The Chinese factory owner appealed to police, explaining that the North Koreans had violated the rule due to an emergency, but authorities refused to reverse the deportation order.
“There’s an atmosphere of unease in Dandong’s development zone with the mass deportations of North Korean workers,” the source said. “The authorities could have overlooked these violations, but wasn’t everyone deported because the Chinese government continues to restrict North Korean workers?”
In September last year, Chinese authorities also deported all North Korean workers from a factory after police caught one laborer wandering downtown Dandong without permission during a crackdown.
Meanwhile, China continues to restrict trade with North Korea through intensified inspections of items entering the North.

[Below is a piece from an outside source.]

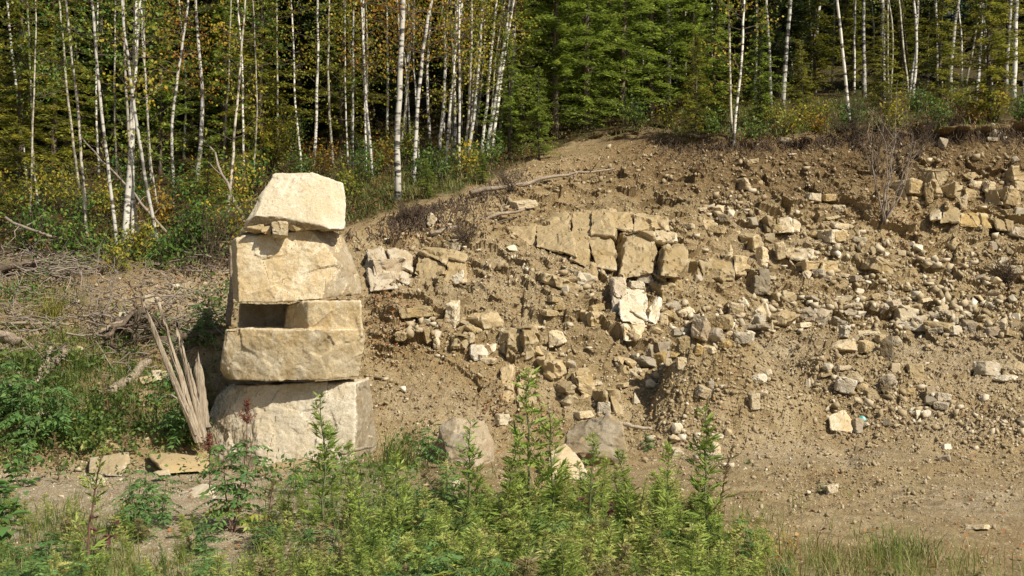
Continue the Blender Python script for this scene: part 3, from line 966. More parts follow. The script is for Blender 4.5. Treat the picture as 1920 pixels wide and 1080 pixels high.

According to another source in China, Dandong’s city government requires items bound for North Korea to undergo multiple inspections before reaching customs. These measures focus on detecting luxury goods and other items subject to international sanctions.
Dandong officials frequently change the inspection locations, including downtown cargo warehouses, causing complaints from transport companies shipping goods to North Korea.
Some observers suggest the local Chinese government’s stricter inspections of items entering North Korea reflect Beijing’s ongoing discomfort with Pyongyang.
“Inspections on items going from Dandong to Sinuiju have never been this strict,” the source said. “I think the city government’s additional inspections might disappear if relations between China and North Korea improve.”